Asked last Friday by a reporter how, when, and whether he intended to concede to Joe Biden, President Trump said, “I’m the president of the United States. Don’t ever talk to the president that way.”
In a way, it’s nice that Trump should come to have this sudden concern about manners, but it’s spoiled a bit by the fact he could only manage it on his way out the door. In fact, bad manners, along with contempt and disrespect for all others, had been Trump’s stock in trade from when he stepped off the escalator in Trump Tower in June 2015. It carried over into the first debate of that season, when Trump managed to turn the event into a cross between the Hunger Games and mud wrestling. There was no concern for such things as restraint or good manners.
Trump invented his own seven dwarfs — Jeb Bush was “Sleepy,” Marco Rubio was “Little,” Ted Cruz was “Lyin’,” and it all went downhill from there.
One of Trump’s favorite targets had been John McCain, an admiral’s son who became a fighter pilot during the Vietnam War and then a prisoner of war, mistreated, and tortured. Offered early release because of his father, he refused to leave unless his fellow prisoners were released along with him.
At that same time, Trump, by his own admission, was getting rich and seducing (or trying to seduce) women married to other men.
Perhaps this is why Trump’s relationship with military families has been somewhat fraught. He had conflicts not just with McCain, but also with the parents of Army Capt. Humayun Khan, who was killed in Iraq in 2004. Khan’s parents spoke out against Trump at the Democratic convention in 2016, his father holding up a copy of the Constitution and asking Trump if he ever had read it. In reply, Trump suggested that Kahn was oppressing his wife, who had stood silent beside him.
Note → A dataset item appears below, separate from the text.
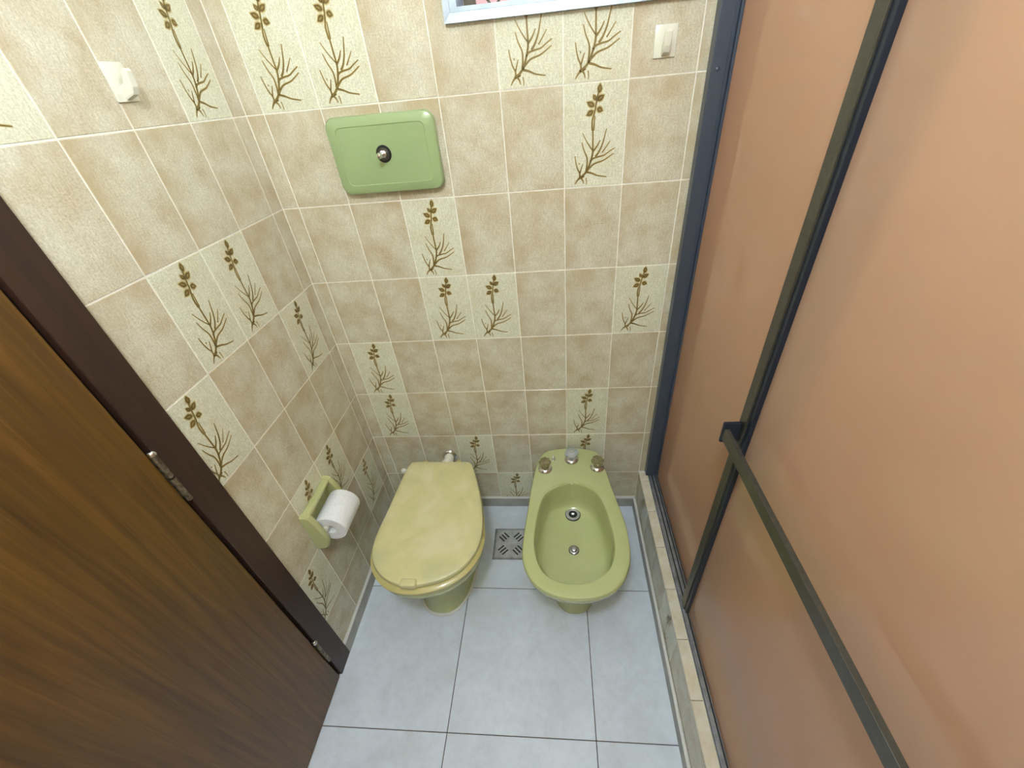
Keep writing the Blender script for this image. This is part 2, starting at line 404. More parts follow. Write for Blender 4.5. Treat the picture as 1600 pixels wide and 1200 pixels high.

Another experience with the relations of our honored dead told a similar story: The widow of a soldier who died in Iraq in 2017 said that Trump had forgotten the name of her husband when he called to console her and that his call “made me cry even worse.”
It seems no wonder that the Presidents Club (as described in the 2012 book of that name by Nancy Gibbs and Michael Duffy as the informal association of ex-presidents that meets now and then) is unlikely to welcome a new member on Jan. 20, when the current holder of office turns over the White House keys.
After most presidential elections, when power shifts hands, the presidents club changes and gets a new member. What we know now is that Trump was not reelected and also will not be the club’s next new member. Manners will be the reason why.